* _PROBLEM STATEMENT_:
Show each line of the data below that has the string "scene" in it.

-----

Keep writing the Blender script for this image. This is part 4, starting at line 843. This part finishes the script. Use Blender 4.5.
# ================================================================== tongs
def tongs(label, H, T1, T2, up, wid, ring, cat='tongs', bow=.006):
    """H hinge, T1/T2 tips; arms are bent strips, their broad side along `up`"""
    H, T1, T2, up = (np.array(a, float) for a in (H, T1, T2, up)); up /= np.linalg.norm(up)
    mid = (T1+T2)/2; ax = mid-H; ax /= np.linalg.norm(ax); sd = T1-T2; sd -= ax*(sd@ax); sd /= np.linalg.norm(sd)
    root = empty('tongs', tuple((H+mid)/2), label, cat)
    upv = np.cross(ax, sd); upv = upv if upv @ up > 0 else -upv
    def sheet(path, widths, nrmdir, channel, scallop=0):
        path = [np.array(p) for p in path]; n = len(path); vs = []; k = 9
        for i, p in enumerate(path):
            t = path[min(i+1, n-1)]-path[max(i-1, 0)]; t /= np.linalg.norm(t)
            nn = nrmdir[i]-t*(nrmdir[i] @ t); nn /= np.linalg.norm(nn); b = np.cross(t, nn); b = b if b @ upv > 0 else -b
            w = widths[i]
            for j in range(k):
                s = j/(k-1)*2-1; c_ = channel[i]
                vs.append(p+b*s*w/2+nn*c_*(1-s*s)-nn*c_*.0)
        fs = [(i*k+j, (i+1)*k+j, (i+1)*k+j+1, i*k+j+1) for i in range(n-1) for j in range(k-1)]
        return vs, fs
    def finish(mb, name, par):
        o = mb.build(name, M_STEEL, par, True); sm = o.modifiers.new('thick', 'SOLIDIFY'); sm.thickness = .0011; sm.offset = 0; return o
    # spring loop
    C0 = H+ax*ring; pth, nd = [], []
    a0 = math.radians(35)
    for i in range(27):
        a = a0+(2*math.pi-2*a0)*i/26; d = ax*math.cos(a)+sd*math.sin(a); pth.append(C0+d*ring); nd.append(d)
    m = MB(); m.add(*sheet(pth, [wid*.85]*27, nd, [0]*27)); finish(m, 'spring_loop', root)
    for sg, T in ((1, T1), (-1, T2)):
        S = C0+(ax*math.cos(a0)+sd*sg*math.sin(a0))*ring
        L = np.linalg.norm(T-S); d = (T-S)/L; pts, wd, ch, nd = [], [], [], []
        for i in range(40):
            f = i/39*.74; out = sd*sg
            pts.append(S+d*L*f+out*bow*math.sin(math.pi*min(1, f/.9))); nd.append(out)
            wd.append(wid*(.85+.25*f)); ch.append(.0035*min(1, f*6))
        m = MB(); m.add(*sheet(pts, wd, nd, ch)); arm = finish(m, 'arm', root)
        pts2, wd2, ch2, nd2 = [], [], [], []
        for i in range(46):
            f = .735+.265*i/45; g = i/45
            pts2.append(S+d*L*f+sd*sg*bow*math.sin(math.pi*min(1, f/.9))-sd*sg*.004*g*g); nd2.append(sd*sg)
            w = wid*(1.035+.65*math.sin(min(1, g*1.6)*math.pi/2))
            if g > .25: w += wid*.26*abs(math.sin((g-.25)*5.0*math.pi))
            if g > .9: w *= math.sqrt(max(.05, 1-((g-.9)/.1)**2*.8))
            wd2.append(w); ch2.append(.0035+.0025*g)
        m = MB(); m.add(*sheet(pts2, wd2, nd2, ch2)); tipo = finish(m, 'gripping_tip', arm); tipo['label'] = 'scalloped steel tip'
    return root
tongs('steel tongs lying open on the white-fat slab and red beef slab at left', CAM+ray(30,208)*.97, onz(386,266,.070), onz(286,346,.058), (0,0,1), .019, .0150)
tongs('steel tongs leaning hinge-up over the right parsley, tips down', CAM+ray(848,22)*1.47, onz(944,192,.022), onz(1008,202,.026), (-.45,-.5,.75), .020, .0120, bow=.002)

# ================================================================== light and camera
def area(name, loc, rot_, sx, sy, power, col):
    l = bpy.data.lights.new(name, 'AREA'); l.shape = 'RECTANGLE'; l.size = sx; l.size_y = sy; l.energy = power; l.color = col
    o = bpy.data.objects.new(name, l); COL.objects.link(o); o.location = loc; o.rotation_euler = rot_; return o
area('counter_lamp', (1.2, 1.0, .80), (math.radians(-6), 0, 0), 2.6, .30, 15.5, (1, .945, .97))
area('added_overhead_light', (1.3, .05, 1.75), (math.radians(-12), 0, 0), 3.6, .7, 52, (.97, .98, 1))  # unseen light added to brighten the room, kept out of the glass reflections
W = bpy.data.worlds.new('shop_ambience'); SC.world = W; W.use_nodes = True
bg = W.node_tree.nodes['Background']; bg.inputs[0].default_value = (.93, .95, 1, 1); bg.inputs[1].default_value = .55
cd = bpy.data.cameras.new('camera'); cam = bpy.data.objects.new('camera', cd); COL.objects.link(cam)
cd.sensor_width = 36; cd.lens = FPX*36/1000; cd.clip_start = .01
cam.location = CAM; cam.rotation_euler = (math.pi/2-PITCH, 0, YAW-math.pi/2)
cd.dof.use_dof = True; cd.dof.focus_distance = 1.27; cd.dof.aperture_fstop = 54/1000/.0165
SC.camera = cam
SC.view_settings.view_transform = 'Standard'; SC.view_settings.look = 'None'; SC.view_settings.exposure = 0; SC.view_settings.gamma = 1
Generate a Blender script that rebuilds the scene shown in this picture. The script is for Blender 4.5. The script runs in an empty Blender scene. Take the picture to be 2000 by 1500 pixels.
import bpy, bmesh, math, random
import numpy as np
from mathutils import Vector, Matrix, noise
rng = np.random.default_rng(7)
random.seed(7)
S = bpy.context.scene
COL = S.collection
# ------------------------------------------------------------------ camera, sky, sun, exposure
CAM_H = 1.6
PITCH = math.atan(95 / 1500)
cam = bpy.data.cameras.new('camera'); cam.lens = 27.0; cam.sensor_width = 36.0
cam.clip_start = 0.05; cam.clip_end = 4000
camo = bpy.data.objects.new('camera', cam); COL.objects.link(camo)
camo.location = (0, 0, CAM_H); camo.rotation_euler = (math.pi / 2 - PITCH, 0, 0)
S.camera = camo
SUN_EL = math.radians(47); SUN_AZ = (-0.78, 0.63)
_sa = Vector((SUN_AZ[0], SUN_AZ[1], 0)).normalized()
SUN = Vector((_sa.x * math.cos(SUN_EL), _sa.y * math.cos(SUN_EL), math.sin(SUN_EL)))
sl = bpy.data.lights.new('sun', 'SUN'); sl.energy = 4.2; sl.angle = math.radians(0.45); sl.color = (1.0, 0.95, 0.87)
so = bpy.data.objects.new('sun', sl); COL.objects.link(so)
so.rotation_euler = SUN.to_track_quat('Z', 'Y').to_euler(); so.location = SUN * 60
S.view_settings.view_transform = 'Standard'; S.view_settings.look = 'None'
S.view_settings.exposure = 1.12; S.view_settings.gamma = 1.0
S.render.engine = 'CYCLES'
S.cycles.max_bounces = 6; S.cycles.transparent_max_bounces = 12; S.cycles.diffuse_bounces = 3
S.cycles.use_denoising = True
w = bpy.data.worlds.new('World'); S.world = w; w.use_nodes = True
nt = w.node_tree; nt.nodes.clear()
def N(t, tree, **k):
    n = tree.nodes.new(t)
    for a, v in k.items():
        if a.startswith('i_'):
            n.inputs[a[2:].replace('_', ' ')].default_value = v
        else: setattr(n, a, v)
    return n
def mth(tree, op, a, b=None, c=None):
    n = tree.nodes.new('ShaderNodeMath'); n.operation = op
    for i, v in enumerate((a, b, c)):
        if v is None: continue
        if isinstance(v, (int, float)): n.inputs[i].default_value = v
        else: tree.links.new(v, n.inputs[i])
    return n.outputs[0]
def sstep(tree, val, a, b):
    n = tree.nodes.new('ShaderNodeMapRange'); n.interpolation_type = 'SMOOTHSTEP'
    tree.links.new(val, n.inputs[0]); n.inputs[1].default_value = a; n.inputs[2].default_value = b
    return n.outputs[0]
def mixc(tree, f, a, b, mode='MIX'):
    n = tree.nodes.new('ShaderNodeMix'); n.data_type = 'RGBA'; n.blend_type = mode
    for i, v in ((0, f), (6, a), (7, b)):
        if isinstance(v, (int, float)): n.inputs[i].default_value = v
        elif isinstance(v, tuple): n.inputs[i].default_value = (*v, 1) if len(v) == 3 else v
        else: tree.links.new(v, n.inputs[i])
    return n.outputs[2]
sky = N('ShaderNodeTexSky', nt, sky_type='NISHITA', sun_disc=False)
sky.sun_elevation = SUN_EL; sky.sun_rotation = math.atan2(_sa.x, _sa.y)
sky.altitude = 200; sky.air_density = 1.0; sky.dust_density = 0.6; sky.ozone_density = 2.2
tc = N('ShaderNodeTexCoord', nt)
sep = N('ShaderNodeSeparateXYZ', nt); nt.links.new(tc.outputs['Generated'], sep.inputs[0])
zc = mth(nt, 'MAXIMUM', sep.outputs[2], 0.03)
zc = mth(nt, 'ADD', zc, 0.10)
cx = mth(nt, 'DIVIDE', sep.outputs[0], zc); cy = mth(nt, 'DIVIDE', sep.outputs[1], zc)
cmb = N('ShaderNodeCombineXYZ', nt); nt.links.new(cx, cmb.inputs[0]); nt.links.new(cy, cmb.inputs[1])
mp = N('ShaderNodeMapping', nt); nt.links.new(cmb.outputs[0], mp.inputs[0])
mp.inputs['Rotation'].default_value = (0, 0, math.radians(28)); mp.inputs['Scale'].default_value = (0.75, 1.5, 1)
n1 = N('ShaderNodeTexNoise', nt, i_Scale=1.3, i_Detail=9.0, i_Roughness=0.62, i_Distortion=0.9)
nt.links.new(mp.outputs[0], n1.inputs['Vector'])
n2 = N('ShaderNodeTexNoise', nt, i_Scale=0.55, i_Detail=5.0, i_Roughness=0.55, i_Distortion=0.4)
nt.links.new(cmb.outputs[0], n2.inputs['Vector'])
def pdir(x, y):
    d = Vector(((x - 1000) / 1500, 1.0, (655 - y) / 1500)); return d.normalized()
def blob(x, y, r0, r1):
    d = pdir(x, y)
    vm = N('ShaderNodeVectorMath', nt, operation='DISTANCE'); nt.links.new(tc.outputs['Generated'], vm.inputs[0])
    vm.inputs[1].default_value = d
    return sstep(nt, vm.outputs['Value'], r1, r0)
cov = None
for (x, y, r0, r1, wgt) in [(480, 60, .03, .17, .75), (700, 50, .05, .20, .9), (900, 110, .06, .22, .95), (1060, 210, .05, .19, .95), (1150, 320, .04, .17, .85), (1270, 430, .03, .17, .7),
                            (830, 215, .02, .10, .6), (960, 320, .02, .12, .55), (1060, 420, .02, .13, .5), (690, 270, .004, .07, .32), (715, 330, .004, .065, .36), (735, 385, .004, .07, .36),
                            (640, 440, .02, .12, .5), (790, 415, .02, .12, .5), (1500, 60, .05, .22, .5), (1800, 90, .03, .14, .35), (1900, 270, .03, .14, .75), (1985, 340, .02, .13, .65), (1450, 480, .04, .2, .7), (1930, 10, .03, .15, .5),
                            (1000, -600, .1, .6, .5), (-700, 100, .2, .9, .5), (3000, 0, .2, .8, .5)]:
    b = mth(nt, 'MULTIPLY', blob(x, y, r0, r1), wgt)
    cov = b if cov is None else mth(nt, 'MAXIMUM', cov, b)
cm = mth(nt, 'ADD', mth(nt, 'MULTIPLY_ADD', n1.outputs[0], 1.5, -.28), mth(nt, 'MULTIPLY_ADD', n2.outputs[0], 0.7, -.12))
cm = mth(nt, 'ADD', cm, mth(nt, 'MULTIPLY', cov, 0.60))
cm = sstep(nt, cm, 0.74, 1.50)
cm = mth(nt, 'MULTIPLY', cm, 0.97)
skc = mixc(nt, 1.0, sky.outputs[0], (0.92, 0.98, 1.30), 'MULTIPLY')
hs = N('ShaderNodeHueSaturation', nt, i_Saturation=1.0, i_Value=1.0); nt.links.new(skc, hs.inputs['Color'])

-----

* _WRITTEN SOLUTION_:
Generate a Blender script that rebuilds the scene shown in this picture. The script is for Blender 4.5. The script runs in an empty Blender scene. Take the picture to be 2000 by 1500 pixels.
S = bpy.context.scene